● **WHAT YOU HAVE TO DO**
Wherever a line below holds the word "this", copy that line.

Data records
^^^^^^^^

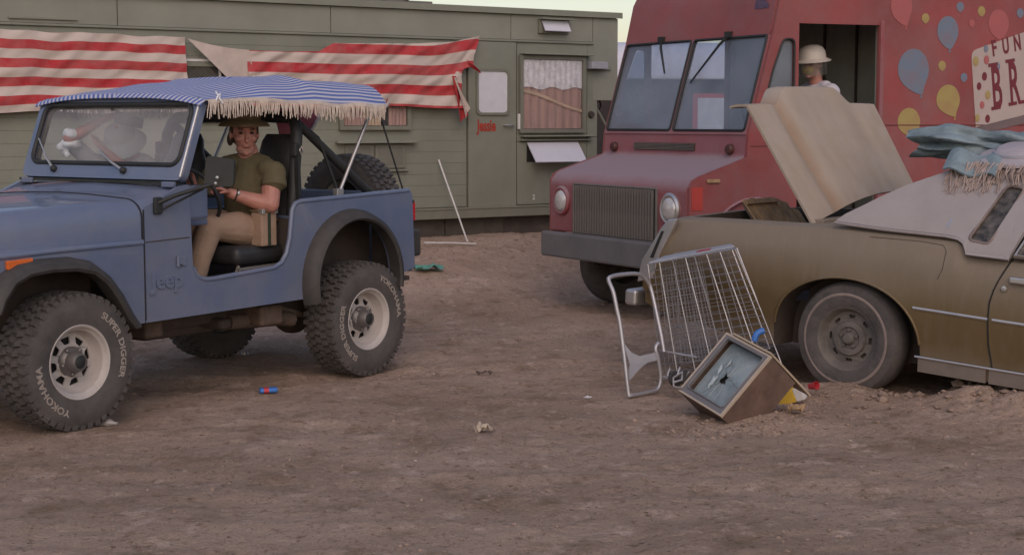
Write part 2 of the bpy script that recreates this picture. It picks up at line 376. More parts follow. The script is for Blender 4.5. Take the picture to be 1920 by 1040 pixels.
M_['gold'] = mat('car_gold_paint', (0.225, 0.155, 0.062), 0.42, 0.25, 0.12, 2.5, dust=(0.30, 0.235, 0.165), damt=0.45, ds=3, top=0.35)
M_['lid'] = mat('dusty_lid_paint', (0.335, 0.262, 0.19), 0.75, 0, 0.14, 3, dust=(0.375, 0.325, 0.30), damt=0.45, ds=2, stretch=(1, 1, 0.35))
M_['vroof'] = mat('white_vinyl_roof', (0.335, 0.302, 0.302), 0.7, 0, 0.08, 4, bump=0.12, bs=120, dust=DUST, damt=0.16)
M_['carglass'] = glass('car_glass', (0.16, 0.18, 0.20), 0.02, 0.24, (0.34, 0.30, 0.27), 22)
M_['steelrim'] = mat('steel_rim_grey', (0.115, 0.108, 0.10), 0.75, 0.2, 0.25, 8, bump=0.2, bs=30, dust=(0.26, 0.21, 0.185), damt=0.4, ds=6)
M_['whitewall'] = mat('worn_whitewall', (0.17, 0.135, 0.128), 0.85, 0, 0.2, 10, dust=DUST, damt=0.4)
M_['teal'] = mat('teal_canvas', (0.195, 0.265, 0.29), 0.95, 0, 0.35, 7, bump=0.5, bs=22, dust=(0.30, 0.29, 0.29), damt=0.30, spec=0.1)
M_['lilac'] = mat('pale_felt', (0.42, 0.38, 0.41), 0.95, 0, 0.1, 6, bump=0.2, bs=30, dust=DUST, damt=0.15, spec=0.1)
M_['fringe'] = mat('jute_fringe', (0.38, 0.30, 0.27), 0.95, 0, 0.2, 20, spec=0.1)
M_['cartwire'] = mat('galvanised_wire', (0.38, 0.37, 0.38), 0.42, 0.7, 0.15, 12, dust=DUST, damt=0.15)
M_['carttube'] = mat('cart_tube', (0.44, 0.43, 0.45), 0.38, 0.6, 0.12, 8, dust=DUST, damt=0.15)
M_['plasticg'] = mat('grey_plastic', (0.33, 0.34, 0.38), 0.5, 0, 0.1, 6, dust=DUST, damt=0.15)
M_['tvwood'] = mat('tv_wood_veneer', (0.105, 0.062, 0.045), 0.5, 0, 0.35, 5, stretch=(1, 1, 9), dust=DUST, damt=0.2)
M_['tvtrim'] = mat('tv_cream_trim', (0.46, 0.38, 0.30), 0.5, 0, 0.1, 6, dust=DUST, damt=0.15)
M_['tvgrey'] = mat('tv_bezel_grey', (0.13, 0.135, 0.15), 0.5, 0, 0.12, 6, dust=DUST, damt=0.2)
M_['tvscreen'] = mat('tv_broken_glass', (0.20, 0.255, 0.275), 0.22, 0, 0.4, 7, dust=(0.40, 0.40, 0.40), damt=0.3, ds=6, coat=0.3)
M_['shard'] = mat('glass_shard', (0.42, 0.47, 0.48), 0.2, 0, 0.2, 9)
M_['board'] = mat('bare_board', (0.40, 0.32, 0.225), 0.85, 0, 0.2, 5, dust=DUST, damt=0.2)
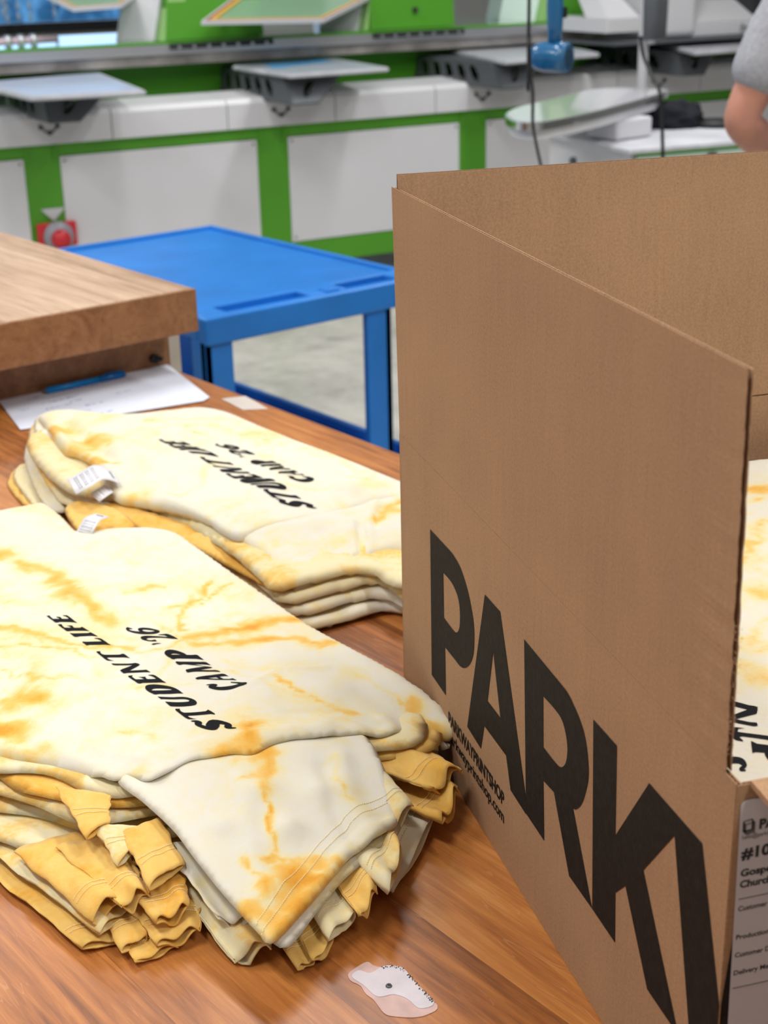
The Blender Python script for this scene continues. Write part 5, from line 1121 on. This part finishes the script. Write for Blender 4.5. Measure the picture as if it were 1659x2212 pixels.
cloth('sleeve', loc3([(0.931,1.4629,0.958),(0.9634,1.4628,0.962),(1.0122,1.4488,0.964),(1.0803,1.4385,0.964),(1.1691,1.4111,0.962)]+[(1.02, 1.20, .966), (1.05, 1.155, .958), (.96, 1.150, .953)]+[(1.0585,1.2921,0.95),(1.0227,1.3083,0.947),(0.9875,1.3191,0.945),(0.947,1.3126,0.943),(0.9142,1.306,0.938),(0.9038,1.3087,0.936),(0.9083,1.3355,0.942),(0.9252,1.3984,0.95)], oB), .010, M_PALE, bt, res=.0065, wr=.004, ws=10, seed=24,
  ridges=[(w, a, [(x-oB[0], y-oB[1]) for x, y in pts]) for w, a, pts in [(0.006,0.006,[(1.06,1.3928),(1.0166,1.3278),(0.9777,1.2854)]),(0.005,-0.006,[(1.0581,1.373),(1.0139,1.3105),(0.9808,1.2732)]),(0.006,0.005,[(1.1247,1.4236),(1.0571,1.3527),(0.9935,1.2712)]),(0.005,-0.006,[(1.1516,1.4037),(1.1146,1.3984),(1.0713,1.361)]),(0.01,-0.003,[(1.0098,1.3955),(0.9518,1.3086)])]],
  dye=([(x-oB[0], y-oB[1], r, s) for x, y, r, s in [(1.1139,1.3879,0.0146,0.6),(0.8831,1.2708,0.014,0.4),(1.0415,1.2856,0.0114,0.35),(0.9523,1.4061,0.0082,0.25)]], [(.004, .8, [(x-oB[0], y-oB[1]) for x, y, _ in [(1.1516,1.4037,0.96),(1.1266,1.4034,0.96),(1.0831,1.3718,0.96)]])]))
for i, l in enumerate([[(0.9141,1.3161,0.926),(0.9584,1.3192,0.93),(1.0103,1.3117,0.932),(1.0602,1.2819,0.934),(1.0485,1.2683,0.925),(1.0073,1.29,0.922),(0.9552,1.2969,0.92),(0.9105,1.2928,0.92)],[(0.9163,1.3105,0.915),(0.9619,1.3057,0.918),(1.0143,1.2989,0.92),(1.062,1.2845,0.92),(1.0464,1.266,0.912),(1.0021,1.284,0.91),(0.9632,1.2894,0.909),(0.9249,1.2851,0.909)],[(0.925,1.3136,0.905),(0.9764,1.3066,0.907),(1.0133,1.2981,0.908),(1.061,1.2835,0.908),(1.0339,1.2513,0.904),(0.9966,1.2774,0.904),(0.9636,1.2856,0.904),(0.9322,1.272,0.904),(0.9228,1.2872,0.904)]]):
    cloth('folded_sleeve', loc3(l, oB), .0055, M_PALE, B[2-i], res=.006, wr=.003, ws=20, wob=.0015, seed=60+i)
def pb(l): return [(p[0]-oB[0], p[1]-oB[1]) for p in l]
shirt_print([('STUDENT LIFE', pb([(1.0511,1.4533,0.985),(1.0593,1.7986,0.985),(1.0224,1.4841,0.985),(1.0352,1.8329,0.985)])), ("CAMP '26", pb([(1.1071,1.5284,0.985),(1.105,1.7384,0.985),(1.0766,1.5362,0.985),(1.0842,1.7576,0.985)]))], body2, bt, lift=.0013, res=.004)
nl = lambda l: [Vector(p)-Vector(oB) for p in l]
neck_label(nl([(0.9056,1.7294,0.978),(0.8824,1.7311,0.99),(0.8543,1.7188,0.99),(0.8375,1.7288,0.98)]), Vector([-0.0161,-0.0516,0.0])*1.2, bt, 8)
neck_label(nl([(0.8828,1.7092,0.972),(0.8616,1.6966,0.972),(0.8548,1.6979,0.968)]), Vector([-0.0047,-0.0345,0.0]), B[3], 3)

# ---- shirts inside the box
oI = (0.8519, 0.6069, TZ)
ca, sa = math.cos(BA), math.sin(BA)
def bl(u, v, h): return (.608+u*ca+v*sa-oI[0], .441+u*sa-v*ca-oI[1], h-TZ)    # along the side wall, in from it
labI = ['folded tie-dye T-shirts packed at the bottom inside the cardboard box', 'tie-dye T-shirt directly under the top one inside the cardboard box', 'pale yellow tie-dye T-shirt with black lettering lying on top inside the cardboard box']
hts = [(.915+.019*k) for k in range(13)]
for k, h in enumerate(hts):
    last = k == len(hts)-1
    s = shirt('tie-dye T-shirt folded within the pile inside the cardboard box' if not last else labI[2], 'T-shirts packed inside the cardboard box', oI)
    j = .004*((k*7) % 3-1)
    o = [bl(.02+j, .02, h), bl(.35, .018, h), bl(.60+j, .02, h), bl(.635, .04, h), bl(.64, .25, h), bl(.635+j, .44, h), bl(.60, .47, h), bl(.30, .475, h), bl(.03, .47+j, h), bl(.015, .44, h), bl(.012, .2, h), bl(.012, .04, h)]
    b_ = cloth('body', o, .0098 if not last else .012, M_PALE if last else M_MID, s, res=.018 if not last else .007, wr=.003, ws=9, seed=80+k,
        dye=None if not last else ([(x-oI[0], y-oI[1], r, q) for x, y, r, q in [(1.1302,0.8141,0.0135,0.9),(1.0979,0.8005,0.0062,0.6),(0.8032,0.5696,0.0134,0.45),(0.8073,0.5853,0.0102,0.35),(0.928,0.665,0.0129,0.35),(1.0389,0.7577,0.0084,0.5),(0.8419,0.5949,0.007,0.4)]], [(w, q, [(x-oI[0], y-oI[1]) for x, y in p]) for w, q, p in [(0.0042,0.6,[(1.0587,0.7551),(1.0106,0.7384),(0.9628,0.7113)]),(0.0029,0.4,[(0.8834,0.6225),(0.8351,0.6113)])]]))
    if last:
        def pi(l): return [(p[0]-oI[0], p[1]-oI[1]) for p in l]
        shirt_print([('N', pi([(0.7622,0.5653,1.155),(0.7328,0.5419,1.155),(0.7676,0.5444,1.155),(0.7418,0.5238,1.155)])), ('T', pi([(0.7512,0.5072,1.155),(0.735,0.4938,1.155),(0.7302,0.5391,1.155),(0.7167,0.526,1.155)])), ('P', pi([(0.724,0.5163,1.155),(0.7034,0.4996,1.155),(0.7371,0.4968,1.155),(0.7182,0.4828,1.155)])), ('C', pi([(0.6935,0.516,1.155),(0.6789,0.5043,1.155),(0.7053,0.5057,1.155),(0.6914,0.4948,1.155)]))], b_, s, res=.005)
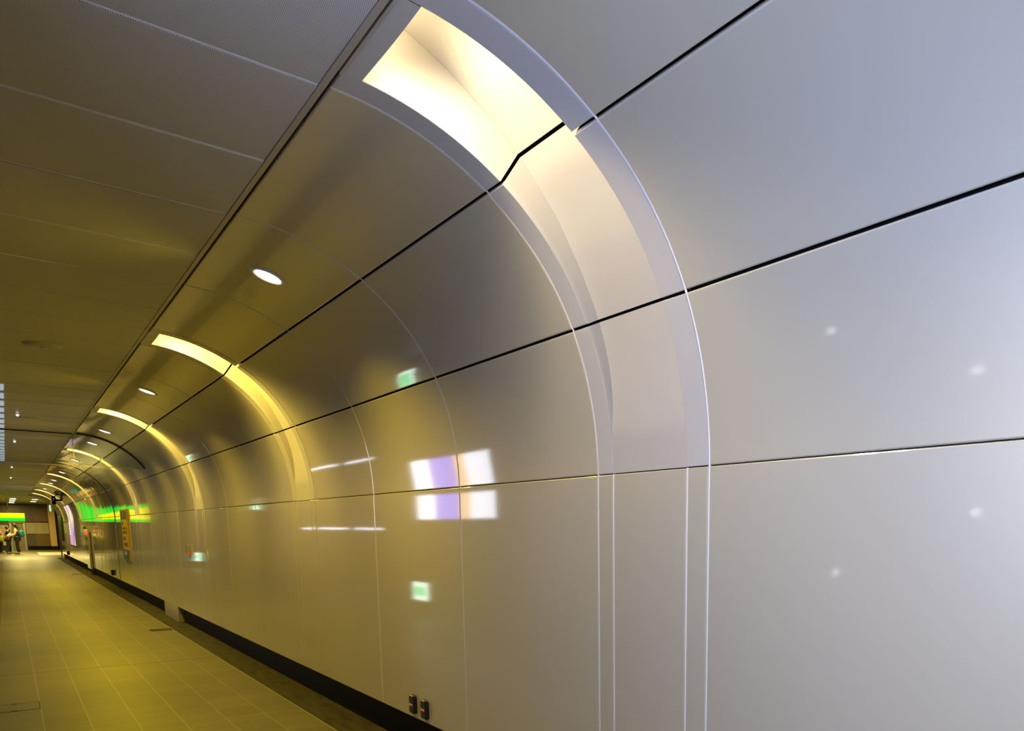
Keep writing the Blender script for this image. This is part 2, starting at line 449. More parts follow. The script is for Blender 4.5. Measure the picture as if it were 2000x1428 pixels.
ORD = ['nearest', 'second', 'third', 'fourth', 'fifth', 'sixth', 'seventh', 'eighth and farthest']
def make_arch(i, y0, y1):
    root = empty('arched_light', (P(S1).x, (y0 + y1) / 2, 0))
    where = ['nearest and largest lit arch recess, pale cream, high in the curved wall', 'second lit arch recess along the wall, glowing bright yellow',
             'third lit arch recess along the wall, just before the glass smoke barrier', 'fourth lit arch recess, just beyond the glass smoke barrier',
             'fifth lit arch recess, first one beyond the black arched joint', 'sixth lit arch recess, above the glowing poster lightbox side',
             'seventh lit arch recess, thin yellow curve behind the poster lightbox', 'farthest lit arch recess, last thin yellow curve before the end hall'][i]
    tag(root, where, 'arched light', 'lit arch recesses along the wall')
    b0, b1 = y0 + (0.135 if i == 0 else 0.125), y1 - 0.119
    segs = [row_edges(k) for k in (1, 2, 3)]
    for a, c in ((y0 + G, b0), (b1, y1 - G)):
        mb = MB()
        for s0, s1 in segs: sheet(mb, s0, s1, a, c, depth=0.02, r=0.003)
        mb.build('arch_band', M['band'], root, sharp=math.radians(12))
    # concave back sheet and the two side returns, split at the panel gaps
    back, ret, ret2 = MB(), MB(), MB()
    for s0, s1 in segs:
        e = 0.0
        top = s1 if s1 < S4 - 0.05 else S4 + 0.05
        ss = [s0 + e + (top - s0 - e) * j / 26 for j in range(27)]
        vs, vl, vr = [], [], []
        for s in ss:
            sc = min(s, SL[-1] - 0.012)
            p, nn = P(sc), N(sc)
            q = p + nn * (depth_at(s) + 0.002)
            q2 = p + nn * 0.003
            vs += [(q.x, b0, q.y), (q.x, b1, q.y)]
            vl += [(q2.x, b1 + 0.0005, q2.y), (q.x, b1 + 0.0005, q.y)]
            vr += [(q2.x, b0 - 0.0005, q2.y), (q.x, b0 - 0.0005, q.y)]
        fs = [(2 * j, 2 * j + 1, 2 * j + 3, 2 * j + 2) for j in range(len(ss) - 1)]
        back.add(vs, fs, True); ret.add(vl, fs, False); ret2.add(vr, fs, False)
    back.build('back_sheet', M['liner'], root)
    ret.build('side_return', M['liner'], root)
    ret2.build('side_return', M['liner'], root)
    # black void behind the gaps
    vb = MB()
    ss = [S1 - 0.1 + (S4 + 0.1 - S1) * j / 30 for j in range(31)]
    va = []
    for s in ss:
        sc = min(s, SL[-1] - 0.012)
        q = P(sc) + N(sc) * (depth_at(s) + 0.03)
        q2 = P(sc) + N(sc) * 0.02
        va += [(q2.x, y0, q2.y), (q.x, b0 - 0.01, q.y), (q.x, b1 + 0.01, q.y), (q2.x, y1, q2.y)]
    vb.add(va, [(4 * j + k, 4 * j + k + 1, 4 * j + k + 5, 4 * j + k + 4) for j in range(len(ss) - 1) for k in range(3)])
    # lower backing behind the flush strips
    vb.add([(XW + 0.03, y0, SA + 0.01), (XW + 0.03, y1, SA + 0.01), (XW + 0.03, y1, S1), (XW + 0.03, y0, S1)], [(0, 1, 2, 3)])
    vb.build('void_lining', M['backing'], root)
    # cover plate at the ceiling end with its bowed lower lip, and the end cap above it
    cp = MB()
    ZP = P(S4).y
    xe = 1.062
    m = 14
    vs = []
    for j in range(m + 1):
        y = b0 + (b1 - b0) * j / m
        bow = 0.003 * math.sin(math.pi * j / m)
        for (x, z) in ((0.996, ZP), (xe + bow, ZP - 0.004), (xe + bow, ZP + 0.016), (0.996, ZP + 0.020)):
            vs.append((x, y, z))
    cp.add(vs, [(4 * j + k, 4 * j + (k + 1) % 4, 4 * j + 4 + (k + 1) % 4, 4 * j + 4 + k) for j in range(m) for k in range(4)])
    cp.build('cover_plate', M['band'], root)
    ec = MB()
    zt = 3.50
    ec.box(0.990, 0.999, b0 - 0.01, b1 + 0.01, ZP - 0.002, zt)
    ec.add([(0.985, b0, zt), (0.985, b1, zt), (1.06, b1, zt - 0.085), (1.06, b0, zt - 0.085)], [(0, 1, 2, 3)])
    ec.build('end_cap', M['liner'], root)
    # two small lamps tucked above the cover plate, out of sight from below
    cc = ARCH_C if i else (1.0, 0.80, 0.46)
    kk_ = 1.15 if i else 0.47
    for yl in (b1 - 0.125, b0 + 0.125):
        tb = MB()
        tb.disc_stack((1.005, yl, 3.405), (0.5, 0, -1), [(0.018, -0.03), (0.024, 0.0), (0.020, 0.03)], 16)
        tb.build('lamp_head', M['tube'], root)
        light('POINT', 'arch_lamp', (1.050, yl, 3.295), cc, ARCH_W * kk_ * 0.5, root, size=0.035)
        sp_ = light('SPOT', 'arch_spot', (1.055, yl, 3.290), cc, ARCH_SPOT * kk_ * 0.55, root, size=0.06, direction=(1.0, -0.30 if yl > (b0 + b1) / 2 else 0.25, -0.98))
        sp_.data.spot_size = math.radians(110); sp_.data.spot_blend = 0.7
    return root
M['tube'] = mat('lamp_head_white', (0.7, 0.68, 0.6), 0.4)
for i, (a, c) in enumerate(FRAMES): make_arch(i, a, c)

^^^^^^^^

● **RESPONSE TO THE TASK**
Write part 2 of the bpy script that recreates this picture. It picks up at line 376. More parts follow. The script is for Blender 4.5. Take the picture to be 1920 by 1040 pixels.
The Blender Python script for this scene continues. Write part 5, from line 1121 on. This part finishes the script. Write for Blender 4.5. Measure the picture as if it were 1659x2212 pixels.
Keep writing the Blender script for this image. This is part 2, starting at line 449. More parts follow. The script is for Blender 4.5. Measure the picture as if it were 2000x1428 pixels.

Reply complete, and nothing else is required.